In recent days, both Bronn and I have examined where and how Mike Woodson has helped develop, failed to develop, or been vindicated of not developing certain players. We may be reaching overkill on this subject when the fact stands that if you have not made up your mind on Mike Woodson then you are not really watching the games. If five years with the same coach can get you anything, it is firm, stubborn opinions on the coaching.

Still, I came upon an excellent article by Tom Ziller over at Fanhouse looking at how teams respond to dreadful seasons. Ziller looked at teams with 19 or fewer wins (hello, 04-05 Hawks) and examined the rate at which these teams improve. It should be noted getting to 19 or fewer wins is not common with every rebuilding process. Only five percent of all seasons even qualify.

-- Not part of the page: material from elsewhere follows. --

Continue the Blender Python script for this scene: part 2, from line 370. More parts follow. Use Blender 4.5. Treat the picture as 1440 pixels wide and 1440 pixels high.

Also, a team on average wins almost 29 games following their low point season (the Hawks won 26), and Ziller adds a final point that matches the Hawks progress from the 13 win debacle.

As you can see, most teams do not stick around the deep cellar for long: the average win total for teams following a 19-wins-or-less season is 26.9 wins. If you consider teams with records that fall between 38-44 and 44-38 to be average, then it takes (on average) sub 20-win teams only four years to get to that level. One team -- the Mavericks -- took some eight seasons to get from awful (11 wins in 1993) to better than .500 (53 wins in 2001). Every other sub 20-win team got there more quickly.

All this is to say, the Hawks rebuilding process is normal at best and slow at worst. Should Mike Woodson take more credit for being able to whether questionable coaching ability and keep his job or for not coaching the team to worst results than average rebuilding process?

In the end, I think it means three  things. Mike Woodson has been adequate or average or whatever  word you want to use as the Hawks head coach. Coaches don't really matter that much when you have middle of the pack skill and depth. And the Hawks have much bigger decisions to make as to how far this talent and skill can take the team when Joe Johnson and possibly Marvin Williams are unrestricted free agents in 2010 than they do with Mike Woodson and his unrestricted status the same year.